また、主成分が樹脂であるため「大理石」の無機質で高級感のある風合いは出すことが難しいので、大理石の風合い・趣が気に入られているかたにはあまりオススメはできません。

【人工大理石を採用しているメーカー】

●キッチン...クリナップ、TOTO、エイダイ、ウッドワン

●浴槽...クリナップ、TOTO、ノーリツ

基本的には双方とも熱にはそれほど強くはありません。

ですが人造大理石の場合、高圧のプレスによって強度を高めることや真空引きにすることによって水分を排除し、より耐久性の強いものを各メーカーがそれぞれに製造しています。

また、樹脂の主成分がアクリル系かポリエステル系なのかによってメリット・デメリットも変化します。

1.アクリル系
アクリル樹脂に無機物を混入させて加熱し、加圧成型させたもののことをいいます。

そうすることにより、内部にまで成分が均一で無孔質に仕上がるため汚れが染み込みにくく、黄ばみや黒ずみのないことが特徴です。

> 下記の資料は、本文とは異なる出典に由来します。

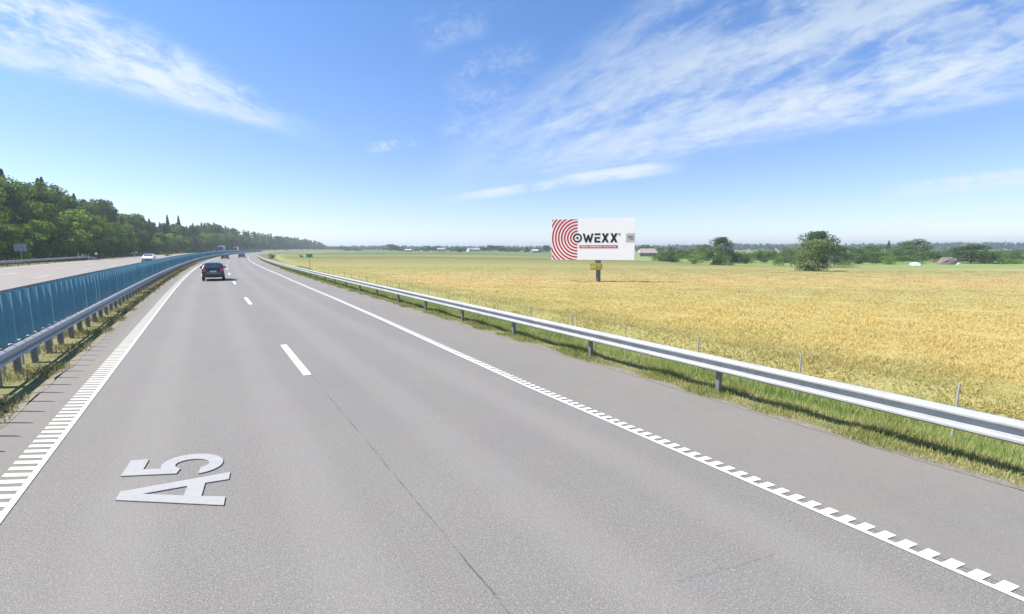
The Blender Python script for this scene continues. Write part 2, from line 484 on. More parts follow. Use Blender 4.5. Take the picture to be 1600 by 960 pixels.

また表面が滑らかでお手入れがラクチンなこともまた魅力ですね。

そしてポリエステル系に比べて加工がしやすく耐候性や耐衝撃性に優れているため水まわりのキッチンや浴槽などで素材として使用されることが多いのです。

2.ポリエステル系

ポリエステル樹脂に無機物を混入させて加熱し、加圧成型させたもののことをいいます。

アクリル系には精度は劣り、紫外線に弱く、黄ばみや反りを生じる可能性があるので室外使用には向いておりません。

また熱にも弱いのでキッチンのカウンターなどには不向きです。

ただし、アクリル系に比べると価格帯が安いのでテーブルなどの家具に使用されていることが多いかと思われます。

水まわりの製品でよく使用される「人大(ジンダイ)」ですが、ひも解いていくと全く違う成分のものだということが分かりますね。

カタログをご覧になる際によく見てみると【●●系●●大理石】【●●大理石】といったような表記がしてあります。


成分によって見た目や性質までも変わってきてしまうので、実際にショールームへ行き、見て・聞いて・触って違いを確かめてみましょう!